The Tale of Two Suburbs

A friend of the blog tipped me off to this piece of blatant boosterism that appeared in last weekend's Plain Dealer. The column is tough for me to stomach, because, as much as I want to extol the virtues of Cleveland, it seems way over-the-top. It's misleading at best and factually dubious at worst. My research turned up virtually nothing on the author, Lisa Gitlin. What we do know is that she has lived in suburban Washington DC for ten years, even though she much prefers Cleveland.

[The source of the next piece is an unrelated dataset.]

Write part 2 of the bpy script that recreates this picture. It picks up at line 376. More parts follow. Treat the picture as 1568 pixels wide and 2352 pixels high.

(from Flickr user bankbryan)

The first obvious question I have is: why is Gitlin living in suburban Washington and not in Cleveland? Maybe there is a perfectly logical explanation. Maybe not. We have no idea. It seems fairly obvious that she has been removed from Cleveland for long enough to have hazy memories of the Cleveland neighborhoods she writes about.

More importantly though, Gitlin's column shines a light on a common problem I've noticed in articles comparing this city vs. that city. People tend to go to a metro area, pick a neighborhood to live, and then apply their experience in that particular neighborhood to the metro area as a whole. This really isn't fair, because metro areas can have dozens of unique neighborhoods, each with good features and bad features. What we make of one of them doesn't necessarily dictate what the area, in aggregate, represents.

Let me give you an example from my own experience. I've lived in two different Cleveland suburbs: Euclid and University Heights.

Euclid is more-or-less what I dislike about suburbia. It's chock-full of cookie cutter homes, it has a disconnected street grid, segregated zoning laws, and it's difficult to walk or bike anywhere. It's fairly distant from the central city (the house where I lived was 14 miles from downtown). It has relatively crummy public transportation options. It doesn't have many young people living there. It has very few unique places to hang out and spend time.

University Heights, on the other hand, is a place that wouldn't be a suburb in most other cities, it would be a neighborhood as part of the central city. It's dense. It has a fairly well-connected street grid that allows me to ride my bike on secondary streets to almost all of the places I want to go. It's closer to the central city (the house where I live is 8 miles from downtown). It has decent public transportation options. There are a lot of young people. There are many awesome restaurants and coffee shops and places to hang out and spend time.

What many people do is move into one of those neighborhoods, and they take what they like and don't like about it and apply their opinions to the city as a whole. This is the wrong approach. Someone might come to Euclid and then say, "eh, I didn't like Cleveland too much. Everything was really sprawled out and inconveniently located. There weren't many cool hang-outs or like-minded people there." But what they really mean is that they didn't like the particular neighborhood where they chose to locate.

This leads into another point I was to address. Being "close by car" to something is not the same as actually living in the neighborhood as that same thing. Theoretically, I have access the entire Cleveland metro area by car, but there comes a point when access only "by car" lessens the experience of the places I'm visiting. Yes, when I lived in Euclid I could have driven a car to University Heights and the surrounding area to hang out at the places I enjoy in the neighborhood, but that would have been about an hour, round-trip. Driving long distances becomes tedious. Would I really want to spend an hour driving a car just to spend an hour having a cup of coffee in my favorite cafe? The experience, in this case, becomes something very different.

When I lived in Dallas in 2008, I frequently told people that I couldn't stand the city. Back then I could have written a column similar to Gitlin's abut why Cleveland is awesome and Dallas is terrible. But after I left and started to think more about it, the more I began to wonder if what I really disliked was my neighborhood. If I was living in the Euclid, Ohio of Dallas, I can only imagine how things would have been different if I'd lived in a neighborhood that better fit my personality.